Ker rightly pointed out that for two decades, the DPP has been the major force in pushing for reforms while the KMT has tried to stall them. The opposition caucus leader said the last few weeks of the existing Legislative Yuan was not the time to be pushing for such major reforms.
There is no doubt that the public has been deeply dissatisfied with the performance of the Legislative Yuan for a long time, but waiting until the final weeks of a Legislature which is bound to be thoroughly reshaped at the next election to push through reforms looks far too motivated by electoral gain.
As Ker pointed out, reforms of such reach and magnitude should be well prepared, and not just pushed out in front of the public at short notice. The KMT has been in power for the last seven years at least, so it has had more than plenty of time to push through the necessary reforms, yet it has chosen not to do so.
Trying to present a reformist image to the public now is unlikely to fool anybody. On the contrary, it will trigger allegations of procrastination and hypocrisy. If the Legislative Yuan needs to be reformed, and most people agree it does, why wait 16 years, or seven years, before taking action, almost when it is too late?
Whatever Wang’s proposals and the wide agreement on the need for reform, there is hardly any consensus on what exactly will increase the efficiency of the body. In the past, the formula for a better Legislative Yuan was seen as altering its size and its election system.

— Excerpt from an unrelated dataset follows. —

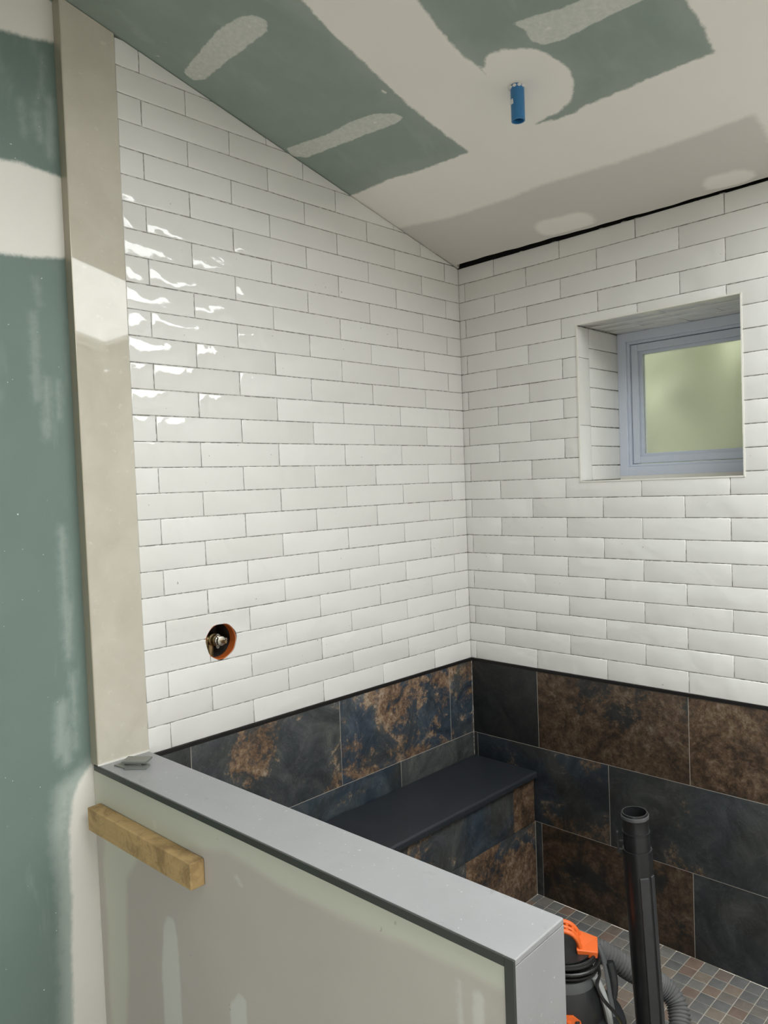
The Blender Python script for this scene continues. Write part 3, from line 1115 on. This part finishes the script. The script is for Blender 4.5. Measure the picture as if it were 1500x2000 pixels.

After the ending of martial law in 1987, it was more than logical that the then-vast majority of lawmakers supposedly elected in Mainland China and still representing those areas would be sent into retirement. However, in the following years, the size was cut down, then enlarged again before being cut by half again.
In addition, the system where a ream of top vote-getters in each election district, some times as many as nine or more, was elected, was converted to a first-past-the-post system, where one winner takes the only seat available in the district. While the new method was also expected to increase efficiency, in the end it failed to do so, with an over-representation of the ruling camp as a result. In the first legislative election following the introduction of the system, all eight seats in the capital Taipei were taken by the KMT, with only one DPP candidate winning in 2012.
The question remains which electoral system would deliver the best reflection of public opinion as well as further efficiency the most at the full assembly.
KMT Chairman Eric Liluan Chu has only promised that if elected president, he would allow lawmakers to vote on his choice of premier. The method has been tried before and discarded, so the question is again why Chu came up with this issue just before the new Legislative Yuan is to be elected.
There is also the question of how interested the public at large is in the issue of legislative reform. Voters are more likely to be concerned about electing an efficient government which listens to the public and reinvigorates the economy, while redressing the wrongs of the past years such as the widening gap between rich and poor and the over-reliance on China. If the reform of the Legislative Yuan can contribute to those changes, the public will welcome any proposals.
As the new representatives of public opinion, the new majority at the Legislative Yuan and the new president to be sworn in on May 20 should have the right to decide which changes are necessary.